Pour la Commission européenne et les partenaires de l’Italie, il y a des limites à ne pas franchir : celles d’un budget qui n’entre pas dans les clous… Mardi, Bruxelles a rejeté le projet de budget italien pour 2019 et le ton ne cesse de monter, Pierre Moscovici qualifiant vendredi de «fasciste» l’eurodéputé de la Ligue qui avait piétiné ses notes à Strasbourg.
Le sujet du budget italien a été très médiatisé tout au long de la semaine, responsables politiques et experts remplissant de déclarations les colonnes des journaux et les temps d’antenne. Matteo Salvini, lui, s’amuse, répète que son gouvernement ne changera pas une virgule à son projet. Et l’UE est désemparée car elle ne peut imposer un budget à un État, tandis que la perspective de sanctions pour «déficit excessif» paraît aussi lointaine qu’hypothétique. Quelle que soit l’issue du bras de fer, Salvini en sera renforcé.
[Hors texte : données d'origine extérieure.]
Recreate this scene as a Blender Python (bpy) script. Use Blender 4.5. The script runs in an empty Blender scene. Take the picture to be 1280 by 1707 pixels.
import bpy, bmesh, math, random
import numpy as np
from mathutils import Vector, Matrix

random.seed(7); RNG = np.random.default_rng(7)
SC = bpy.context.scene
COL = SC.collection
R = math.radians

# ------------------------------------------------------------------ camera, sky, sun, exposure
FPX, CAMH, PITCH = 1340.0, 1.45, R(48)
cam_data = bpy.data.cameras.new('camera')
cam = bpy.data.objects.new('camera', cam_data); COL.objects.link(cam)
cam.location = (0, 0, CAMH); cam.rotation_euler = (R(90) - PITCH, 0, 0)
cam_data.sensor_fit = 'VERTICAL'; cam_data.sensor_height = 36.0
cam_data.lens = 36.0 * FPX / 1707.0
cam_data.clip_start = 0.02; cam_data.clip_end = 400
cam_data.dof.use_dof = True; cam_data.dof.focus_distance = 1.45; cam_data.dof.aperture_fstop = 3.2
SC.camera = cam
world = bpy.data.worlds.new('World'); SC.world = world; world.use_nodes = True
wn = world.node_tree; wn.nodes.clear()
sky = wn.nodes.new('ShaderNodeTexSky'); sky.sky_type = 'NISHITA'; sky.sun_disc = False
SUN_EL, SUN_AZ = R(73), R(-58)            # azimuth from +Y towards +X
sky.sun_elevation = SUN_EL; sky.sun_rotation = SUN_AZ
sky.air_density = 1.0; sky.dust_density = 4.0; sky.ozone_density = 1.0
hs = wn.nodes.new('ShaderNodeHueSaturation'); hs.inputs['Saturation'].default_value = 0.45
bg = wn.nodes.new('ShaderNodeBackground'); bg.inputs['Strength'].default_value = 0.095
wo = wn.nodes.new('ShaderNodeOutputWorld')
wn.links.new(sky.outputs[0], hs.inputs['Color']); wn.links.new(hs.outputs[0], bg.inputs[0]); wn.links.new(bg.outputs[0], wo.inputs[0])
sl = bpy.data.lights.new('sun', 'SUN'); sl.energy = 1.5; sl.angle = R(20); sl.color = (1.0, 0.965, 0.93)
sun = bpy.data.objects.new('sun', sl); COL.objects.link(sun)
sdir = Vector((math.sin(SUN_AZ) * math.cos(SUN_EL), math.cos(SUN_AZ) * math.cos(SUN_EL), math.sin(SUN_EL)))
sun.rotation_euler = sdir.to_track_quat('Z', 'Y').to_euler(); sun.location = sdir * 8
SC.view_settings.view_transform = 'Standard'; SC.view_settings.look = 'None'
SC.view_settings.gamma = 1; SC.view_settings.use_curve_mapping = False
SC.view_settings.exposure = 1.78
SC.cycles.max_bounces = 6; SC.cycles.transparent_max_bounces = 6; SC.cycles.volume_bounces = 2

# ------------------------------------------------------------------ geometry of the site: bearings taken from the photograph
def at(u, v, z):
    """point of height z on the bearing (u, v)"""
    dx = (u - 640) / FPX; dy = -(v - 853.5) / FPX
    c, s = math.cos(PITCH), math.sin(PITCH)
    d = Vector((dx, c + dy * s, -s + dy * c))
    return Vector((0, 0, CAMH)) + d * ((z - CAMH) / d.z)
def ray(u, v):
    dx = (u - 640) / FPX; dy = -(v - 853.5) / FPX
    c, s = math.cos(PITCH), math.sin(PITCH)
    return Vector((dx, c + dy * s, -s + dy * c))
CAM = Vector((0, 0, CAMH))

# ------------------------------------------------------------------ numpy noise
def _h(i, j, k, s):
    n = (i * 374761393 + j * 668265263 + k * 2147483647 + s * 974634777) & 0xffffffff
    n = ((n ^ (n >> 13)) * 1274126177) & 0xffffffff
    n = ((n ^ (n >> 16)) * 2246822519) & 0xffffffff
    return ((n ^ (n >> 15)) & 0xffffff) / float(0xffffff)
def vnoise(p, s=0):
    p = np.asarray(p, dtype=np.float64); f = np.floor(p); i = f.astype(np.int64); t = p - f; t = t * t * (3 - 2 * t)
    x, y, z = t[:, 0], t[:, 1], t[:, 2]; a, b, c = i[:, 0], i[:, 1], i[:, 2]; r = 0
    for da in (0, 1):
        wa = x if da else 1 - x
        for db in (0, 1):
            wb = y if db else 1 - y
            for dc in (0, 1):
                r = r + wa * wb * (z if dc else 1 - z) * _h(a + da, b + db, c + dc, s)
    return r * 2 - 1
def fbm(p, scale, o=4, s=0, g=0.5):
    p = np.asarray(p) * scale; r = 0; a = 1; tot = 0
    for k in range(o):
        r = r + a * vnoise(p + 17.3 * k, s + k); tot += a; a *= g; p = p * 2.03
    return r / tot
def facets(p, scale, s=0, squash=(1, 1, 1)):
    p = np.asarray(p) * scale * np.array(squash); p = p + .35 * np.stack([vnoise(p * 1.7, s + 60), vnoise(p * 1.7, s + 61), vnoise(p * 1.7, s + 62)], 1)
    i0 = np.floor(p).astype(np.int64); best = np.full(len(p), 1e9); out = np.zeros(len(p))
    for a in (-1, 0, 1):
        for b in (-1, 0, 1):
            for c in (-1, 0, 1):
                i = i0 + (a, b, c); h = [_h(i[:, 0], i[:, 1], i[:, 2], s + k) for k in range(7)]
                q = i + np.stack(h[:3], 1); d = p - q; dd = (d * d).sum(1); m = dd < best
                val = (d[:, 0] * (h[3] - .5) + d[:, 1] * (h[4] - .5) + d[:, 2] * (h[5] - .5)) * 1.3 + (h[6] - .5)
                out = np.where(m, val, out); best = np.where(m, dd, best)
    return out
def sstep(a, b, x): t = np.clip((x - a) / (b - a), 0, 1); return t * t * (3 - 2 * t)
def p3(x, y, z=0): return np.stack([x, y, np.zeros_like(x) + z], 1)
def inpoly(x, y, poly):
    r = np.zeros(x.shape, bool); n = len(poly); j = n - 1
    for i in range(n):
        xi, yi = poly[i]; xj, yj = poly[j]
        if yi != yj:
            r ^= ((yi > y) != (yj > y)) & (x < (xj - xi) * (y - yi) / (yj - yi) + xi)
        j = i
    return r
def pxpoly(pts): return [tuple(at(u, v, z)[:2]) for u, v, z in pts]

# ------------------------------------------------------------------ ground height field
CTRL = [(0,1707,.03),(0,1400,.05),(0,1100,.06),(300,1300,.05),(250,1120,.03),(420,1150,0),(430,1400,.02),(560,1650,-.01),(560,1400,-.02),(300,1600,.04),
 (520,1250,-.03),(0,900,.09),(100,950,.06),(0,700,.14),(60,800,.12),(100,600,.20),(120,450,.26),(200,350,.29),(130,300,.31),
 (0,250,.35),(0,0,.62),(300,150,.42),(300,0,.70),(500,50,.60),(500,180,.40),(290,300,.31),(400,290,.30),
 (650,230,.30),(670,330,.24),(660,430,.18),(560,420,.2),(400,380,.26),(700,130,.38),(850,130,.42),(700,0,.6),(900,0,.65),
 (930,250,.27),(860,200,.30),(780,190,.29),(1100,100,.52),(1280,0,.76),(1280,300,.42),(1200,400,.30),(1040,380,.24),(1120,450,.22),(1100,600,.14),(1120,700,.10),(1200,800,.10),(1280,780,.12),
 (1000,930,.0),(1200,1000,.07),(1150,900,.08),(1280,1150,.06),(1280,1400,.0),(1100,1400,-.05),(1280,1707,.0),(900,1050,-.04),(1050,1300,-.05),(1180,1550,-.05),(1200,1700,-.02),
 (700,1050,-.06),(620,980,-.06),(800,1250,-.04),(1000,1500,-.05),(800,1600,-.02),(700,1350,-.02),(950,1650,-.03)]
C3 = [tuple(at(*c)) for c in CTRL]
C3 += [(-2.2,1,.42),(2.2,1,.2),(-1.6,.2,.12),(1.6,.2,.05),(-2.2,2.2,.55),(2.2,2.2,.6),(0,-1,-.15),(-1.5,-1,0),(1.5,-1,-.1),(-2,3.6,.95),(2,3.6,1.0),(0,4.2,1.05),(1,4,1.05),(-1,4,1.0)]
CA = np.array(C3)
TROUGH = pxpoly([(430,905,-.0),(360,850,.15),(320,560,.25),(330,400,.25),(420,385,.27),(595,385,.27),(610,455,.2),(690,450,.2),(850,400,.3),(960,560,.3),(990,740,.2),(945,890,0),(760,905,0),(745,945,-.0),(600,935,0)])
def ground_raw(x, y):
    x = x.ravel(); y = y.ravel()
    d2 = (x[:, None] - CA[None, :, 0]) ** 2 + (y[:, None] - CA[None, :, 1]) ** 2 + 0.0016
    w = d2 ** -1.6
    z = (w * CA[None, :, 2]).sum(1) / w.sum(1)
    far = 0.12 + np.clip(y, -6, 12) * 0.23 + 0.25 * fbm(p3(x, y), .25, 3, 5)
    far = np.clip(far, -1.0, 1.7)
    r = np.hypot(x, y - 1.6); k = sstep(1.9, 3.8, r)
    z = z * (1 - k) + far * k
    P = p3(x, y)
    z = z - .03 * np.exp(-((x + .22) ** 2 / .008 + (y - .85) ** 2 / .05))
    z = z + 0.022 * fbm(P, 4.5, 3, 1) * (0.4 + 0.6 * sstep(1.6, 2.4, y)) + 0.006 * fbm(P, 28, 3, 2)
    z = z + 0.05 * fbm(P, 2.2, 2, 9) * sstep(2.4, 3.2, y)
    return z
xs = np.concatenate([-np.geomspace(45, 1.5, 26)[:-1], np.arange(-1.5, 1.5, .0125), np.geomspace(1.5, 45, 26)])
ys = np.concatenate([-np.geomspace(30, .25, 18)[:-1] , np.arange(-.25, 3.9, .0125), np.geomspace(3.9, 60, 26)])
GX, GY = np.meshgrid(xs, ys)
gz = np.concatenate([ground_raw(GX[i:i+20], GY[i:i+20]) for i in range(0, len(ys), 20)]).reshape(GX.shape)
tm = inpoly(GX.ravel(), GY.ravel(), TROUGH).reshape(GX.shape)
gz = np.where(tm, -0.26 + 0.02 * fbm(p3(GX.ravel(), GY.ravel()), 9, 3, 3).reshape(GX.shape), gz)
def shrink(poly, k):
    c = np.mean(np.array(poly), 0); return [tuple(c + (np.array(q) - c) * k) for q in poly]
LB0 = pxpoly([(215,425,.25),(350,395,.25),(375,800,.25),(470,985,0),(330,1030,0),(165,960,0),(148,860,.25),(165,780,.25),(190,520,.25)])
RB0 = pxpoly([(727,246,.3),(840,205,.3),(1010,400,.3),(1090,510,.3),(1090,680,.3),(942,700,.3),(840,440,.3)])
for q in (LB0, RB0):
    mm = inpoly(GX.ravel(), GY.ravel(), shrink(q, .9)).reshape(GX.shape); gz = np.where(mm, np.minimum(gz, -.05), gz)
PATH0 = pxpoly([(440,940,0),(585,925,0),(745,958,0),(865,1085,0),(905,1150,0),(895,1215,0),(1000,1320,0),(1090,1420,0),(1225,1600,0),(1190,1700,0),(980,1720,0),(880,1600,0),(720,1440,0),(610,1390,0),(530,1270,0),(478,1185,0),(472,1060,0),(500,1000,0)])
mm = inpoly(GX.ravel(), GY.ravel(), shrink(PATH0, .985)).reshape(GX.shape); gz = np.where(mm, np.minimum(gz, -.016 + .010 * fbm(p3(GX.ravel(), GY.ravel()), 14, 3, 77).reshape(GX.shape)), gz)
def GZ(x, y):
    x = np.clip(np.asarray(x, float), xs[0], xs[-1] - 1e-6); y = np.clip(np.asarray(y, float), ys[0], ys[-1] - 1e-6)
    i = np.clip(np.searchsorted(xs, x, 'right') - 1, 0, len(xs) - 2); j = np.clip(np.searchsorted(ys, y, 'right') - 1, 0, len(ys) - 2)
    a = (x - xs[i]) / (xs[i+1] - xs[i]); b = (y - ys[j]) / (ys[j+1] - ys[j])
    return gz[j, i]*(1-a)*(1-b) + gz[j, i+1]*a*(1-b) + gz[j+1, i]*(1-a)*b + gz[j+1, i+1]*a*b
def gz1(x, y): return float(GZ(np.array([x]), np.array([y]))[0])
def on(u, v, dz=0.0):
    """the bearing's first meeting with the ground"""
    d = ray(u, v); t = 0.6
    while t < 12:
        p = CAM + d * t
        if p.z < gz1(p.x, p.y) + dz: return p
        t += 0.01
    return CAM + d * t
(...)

Si, malgré tout, Rome recule, il s’affirmera légitimé dans son rôle de croisé contre la «dictature des eurocrates» ou, dans le cas contraire, célèbrera le triomphe du «peuple sur les élites». Mais le spectacle donné par les Européens cette semaine est déjà une victoire pour lui.
Le ministre de l’Intérieur d’extrême droite, arrivé au pouvoir en juin, s’est imposé en patron du gouvernement transalpin. Depuis, il multiplie les propos racistes, incite à la chasse aux migrants (les agressions parfois mortelles se multiplient), procède à des déplacements forcés d’immigrés comme à Riace et a fait arrêter le maire de cette commune calabraise, emblème de l’opposition à la Ligue. Salvini menace les journalistes et fait insidieusement l’apologie du fascisme. Ses provocations et actes suscitent, le temps de quelques heures, des condamnations indignées, des désaveux scandalisés.
Mais nul commissaire européen menaçant Rome de sanctions à grand renfort médiatique. Les dirigeants européens prétendument opposés à Salvini et consorts discréditent ainsi les valeurs humanistes et solidaires qu’ils brandissent à tout bout de champ. Symboliquement, ils attestent la prééminence des questions financières sur la préoccupation humaine, et c’est bien de cela que l’Europe est malade.